The question is, what is a triggering event and how is change in control defined. Other provisions may come into play as well. So in other words, it will be treated as a loan unless there is a triggering event. The default language will also be important.
The PR was simple information regarding a potential acquisition they previously announced. Nothing more, nothing less.
It was a result of filing an 8-K on 3-4-2016 regarding the most recent press release.
http://www.sec.gov/Archives/edgar/data/783284/000135448816006454/0001354488-16-006454-index.htm
If you go to the OTC Markets Tier Change page and look at the history you will see the stop sign was removed after this filing was made. It was changed to yield at midnight of the same day of the filing so the tier change was technically made on 3-5-2016. It currently shows on page 3, but obviously it will get pushed further back as more tier changes are reported.
http://www.otcmarkets.com/market-activity/otc-tier-changes
Hope this helps.
It certainly is possible. The recent Schedule 14C stated 487,460,000 had already been reserved for issue under outstanding convertible debt.
http://www.sec.gov/Archives/edgar/data/783284/000135448816005880/ifcr_def14c.htm
Best explained in the recent Schedule 14C
http://www.sec.gov/Archives/edgar/data/783284/000135448816005880/ifcr_def14c.htm
I don't think you are missing anything. Oddly enough the one-time legal charge was not mentioned in the PR. I think the sellers may be the one's missing something here. They did not read the details as to why the earnings were below expectations. It will recover.
IFCR likely will be following the guidelines for a Non-accelerated Filer based on a public float of less than $75 million. Therefore, they have 45 days to file. The next 10-Q is not due until mid-August at which time they will likely file a NT 10-Q to request additional time due to the recent change in auditors.
http://www.sec.gov/answers/form10q.htm
It may have been a business decision by DKM. In about five minutes of searching, I found three other companies from which DKM resigned as the auditors in a similar time period of the IFCR announcement.

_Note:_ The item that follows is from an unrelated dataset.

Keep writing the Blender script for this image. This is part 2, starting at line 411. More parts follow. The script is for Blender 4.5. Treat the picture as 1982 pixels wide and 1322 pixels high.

http://www.sec.gov/Archives/edgar/data/1547355/000155724015000479/2015june24-slpc_8k.htm
http://www.sec.gov/Archives/edgar/data/317889/000143774915013382/blvt20150707_8k.htm
http://www.sec.gov/Archives/edgar/data/1122130/000101968715002798/directory_8k.htm
I do not claim to know the reason for the resignation from IFCR or any of the above companies, but I think it is reckless to speculate that management wanted them to lie.